Matt, who is a senior engineer with Baulderstone Hornibrook, has recently re-located to Ho Chi Minh City where he is working on a major bridge to divert traffic away from the city centre. While Matt builds bridges overseas his children are keeping up the associations with Sydney uni and the rowing clubs. This year Mattt’s daughter Nell is starting Arts at Sydney and after coxing at PLC is hoping to cox one of our Women’s eights at the State Championships this year.

Matt sends this report on the project in Vietnam.

Enter Matt

This bridge will be similar to the Anzac Bridge (which we built). Not many photos yet because we have only just finished the piling and we have now started going upwards. I attach two photos of the first of the two main pile caps. The two legs of the main tower are about to start (the two green boxes).

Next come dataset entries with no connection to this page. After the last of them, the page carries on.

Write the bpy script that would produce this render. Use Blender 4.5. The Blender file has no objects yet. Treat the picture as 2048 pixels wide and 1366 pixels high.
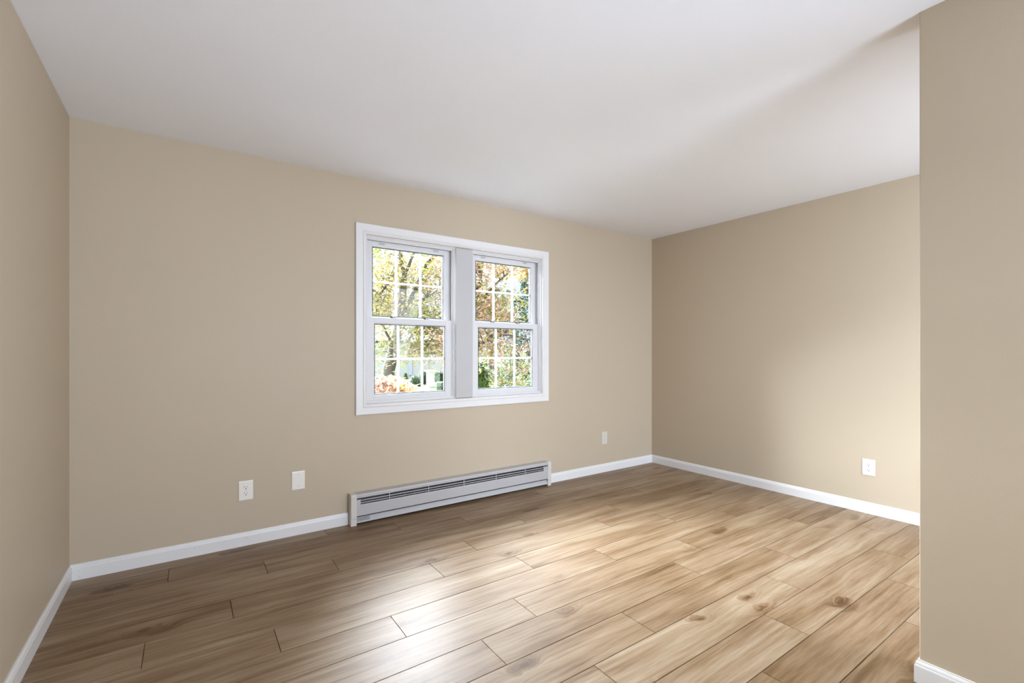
import bpy, bmesh, math, random
from mathutils import Vector, Matrix, noise
C = bpy.context.scene.collection
PI = math.pi
# ------------------------------------------------------------------ camera
H = 1.2005
YAW = math.atan(647 / 935.0)
cam = bpy.data.cameras.new('camera'); cam_o = bpy.data.objects.new('camera', cam); C.objects.link(cam_o)
cam_o.location = (0, 0, H); cam_o.rotation_euler = (PI / 2, 0, -YAW)
cam.sensor_width = 36.0; cam.lens = 935.0 / 2048 * 36; cam.shift_y = 22.0 / 2048; cam.clip_start = .05; cam.clip_end = 300
bpy.context.scene.camera = cam_o
# ------------------------------------------------------------------ look and light
S = bpy.context.scene
S.view_settings.view_transform = 'Standard'; S.view_settings.look = 'None'
S.view_settings.exposure = 0.2; S.view_settings.gamma = 1.0; S.view_settings.use_curve_mapping = False
SKY_LOW, SKY_HIGH = .82, 4.2
world = bpy.data.worlds.new('sky'); S.world = world; world.use_nodes = True
nt = world.node_tree; nt.nodes.clear()
tc = nt.nodes.new('ShaderNodeTexCoord'); sp = nt.nodes.new('ShaderNodeSeparateXYZ'); mr = nt.nodes.new('ShaderNodeMapRange')
cr = nt.nodes.new('ShaderNodeValToRGB'); bg = nt.nodes.new('ShaderNodeBackground'); wo = nt.nodes.new('ShaderNodeOutputWorld')
nt.links.new(tc.outputs['Generated'], sp.inputs[0]); nt.links.new(sp.outputs['Z'], mr.inputs['Value'])
mr.inputs['From Min'].default_value = .12; mr.inputs['From Max'].default_value = .55
mr.inputs['To Min'].default_value = SKY_LOW; mr.inputs['To Max'].default_value = SKY_HIGH
nt.links.new(sp.outputs['Z'], cr.inputs[0])
cr.color_ramp.elements[0].color = (.82, .85, 1, 1); cr.color_ramp.elements[1].position = .5; cr.color_ramp.elements[1].color = (.9, .94, 1, 1)
nt.links.new(cr.outputs[0], bg.inputs['Color']); nt.links.new(mr.outputs[0], bg.inputs['Strength']); nt.links.new(bg.outputs[0], wo.inputs['Surface'])

FILL_COL = (.88, 1.02, 1.24)
def area(name, loc, aim, sx, sy, power, col=(1, 1, 1), spread=PI):
    l = bpy.data.lights.new(name, 'AREA'); l.shape = 'RECTANGLE'; l.size = sx; l.size_y = sy; l.energy = power; l.color = col; l.spread = spread
    o = bpy.data.objects.new(name, l); C.objects.link(o); o.location = loc
    o.rotation_euler = (Vector(aim) - Vector(loc)).to_track_quat('-Z', 'Y').to_euler(); return o
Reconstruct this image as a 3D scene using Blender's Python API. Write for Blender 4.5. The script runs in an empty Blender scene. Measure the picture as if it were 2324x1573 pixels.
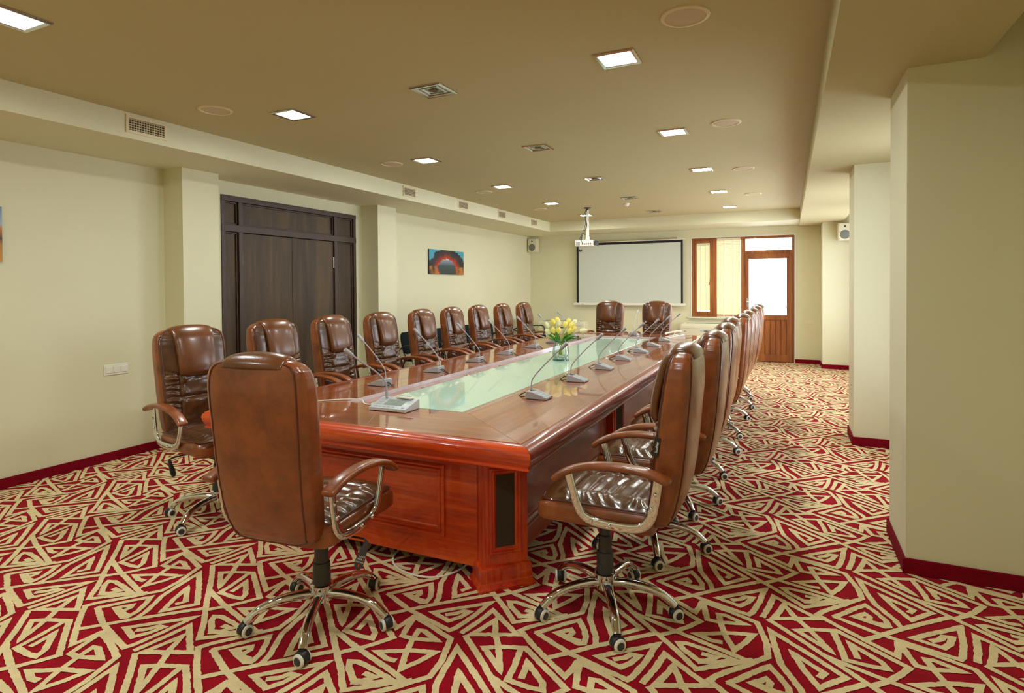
import bpy, bmesh, math, random
from math import sin, cos, pi, radians, sqrt
from mathutils import Vector, Matrix, noise

random.seed(7)
sc = bpy.context.scene
COL = sc.collection

# ------------------------------------------------------------------ camera
W_PX, H_PX, F_PX, CX, CY = 2324.0, 1573.0, 1341.726, 1162.131, 671.428
cam_d = bpy.data.cameras.new('camera')
cam = bpy.data.objects.new('camera', cam_d)
COL.objects.link(cam)
right = Vector((0.906023, 0.423173, -0.006854))
down = Vector((0.000332, -0.016905, -0.999857))
fwd = Vector((-0.423228, 0.905891, -0.015457))
m3 = Matrix((right, -down, -fwd)).transposed()
cam.matrix_world = Matrix.Translation((0, 0, 1.5)) @ m3.to_4x4()
cam_d.sensor_fit = 'HORIZONTAL'
cam_d.sensor_width = 36.0
cam_d.lens = F_PX / W_PX * 36.0
cam_d.shift_x = (W_PX / 2 - CX) / W_PX
cam_d.shift_y = (CY - H_PX / 2) / W_PX
cam_d.clip_start = 0.05
sc.camera = cam

# ------------------------------------------------------------------ world, exposure
SKY_STRENGTH = 6.0
LAMP_STRENGTH = 105.0
wd = bpy.data.worlds.new('sky'); sc.world = wd; wd.use_nodes = True
bg = wd.node_tree.nodes['Background']
bg.inputs['Color'].default_value = (0.86, 0.93, 1.0, 1)
bg.inputs['Strength'].default_value = SKY_STRENGTH
sc.view_settings.view_transform = 'Standard'
sc.view_settings.look = 'None'
sc.view_settings.gamma = 1.0
sc.view_settings.use_curve_mapping = False
sc.view_settings.exposure = 0.65
try:
    sc.cycles.max_bounces = 10
    sc.cycles.diffuse_bounces = 6
    sc.cycles.glossy_bounces = 5
    sc.cycles.transmission_bounces = 8
    sc.cycles.transparent_max_bounces = 12
    sc.cycles.caustics_reflective = False
    sc.cycles.caustics_refractive = False
    sc.cycles.sample_clamp_indirect = 6.0
except Exception:
    pass

# ------------------------------------------------------------------ materials
def srgb(r, g, b):
    f = lambda c: (c / 12.92) if c <= 0.04045 else ((c + 0.055) / 1.055) ** 2.4
    return (f(r / 255), f(g / 255), f(b / 255), 1.0)

class NT:
    def __init__(self, name):
        self.m = bpy.data.materials.new(name); self.m.use_nodes = True
        self.t = self.m.node_tree; self.n = self.t.nodes; self.l = self.t.links
        self.b = self.n['Principled BSDF']; self.out = self.n['Material Output']
    def add(self, typ, **kw):
        nd = self.n.new(typ)
        for k, v in kw.items(): setattr(nd, k, v)
        return nd
    def lk(self, a, b): self.l.new(a, b)
    def coord(self, scale=(1, 1, 1), rot=(0, 0, 0), kind='Object'):
        c = self.add('ShaderNodeTexCoord'); mp = self.add('ShaderNodeMapping')
        mp.inputs['Scale'].default_value = scale; mp.inputs['Rotation'].default_value = rot
        self.lk(c.outputs[kind], mp.inputs['Vector']); return mp.outputs[0]
    def noise(self, vec, scale, detail=4, rough=0.55, dist=0.0):
        nd = self.add('ShaderNodeTexNoise'); nd.inputs['Scale'].default_value = scale
        nd.inputs['Detail'].default_value = detail; nd.inputs['Roughness'].default_value = rough
        nd.inputs['Distortion'].default_value = dist
        self.lk(vec, nd.inputs['Vector']); return nd.outputs['Fac']
    def ramp(self, fac, stops):
        r = self.add('ShaderNodeValToRGB'); e = r.color_ramp.elements
        while len(e) < len(stops): e.new(0.5)
        for el, (p, c) in zip(e, stops): el.position = p; el.color = c
        self.lk(fac, r.inputs[0]); return r.outputs[0]
    def bump(self, fac, strength, dist=0.002):
        bp = self.add('ShaderNodeBump'); bp.inputs['Strength'].default_value = strength
        bp.inputs['Distance'].default_value = dist
        self.lk(fac, bp.inputs['Height']); self.lk(bp.outputs[0], self.b.inputs['Normal'])
    def math(self, op, a, b=None, clamp=False):
        nd = self.add('ShaderNodeMath', operation=op); nd.use_clamp = clamp
        for i, v in enumerate((a, b)):
            if v is None: continue
            if isinstance(v, (int, float)): nd.inputs[i].default_value = v
            else: self.lk(v, nd.inputs[i])
        return nd.outputs[0]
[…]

The bridge is located at the southern end of Ho Chi Minh City, and will allow a ring road around the city so that trucks no longer pass through the centre of the city. Our contract is a design and construct contract. It took four years to negotiate the contract which is worth US$105 million, and it will take three years to construct the bridge. Contract completion is due in December 2009, and we will beat that date. The project is financed with export credit finance (including finance from EFIC), it is a private sector infrastructure project, and a BOOT (build, own, operate, transfer) all three of which are firsts for Vietnam.

I attach a photo of our site office when we opened it (just to prove that I was actually here) (red is a lucky colour, that’s a pig in the middle of the table), and also the closest thing I have come to rowing so far.”

The photo atatched is of the site and there is a photo in the gallery of Matt at the opening of the project office.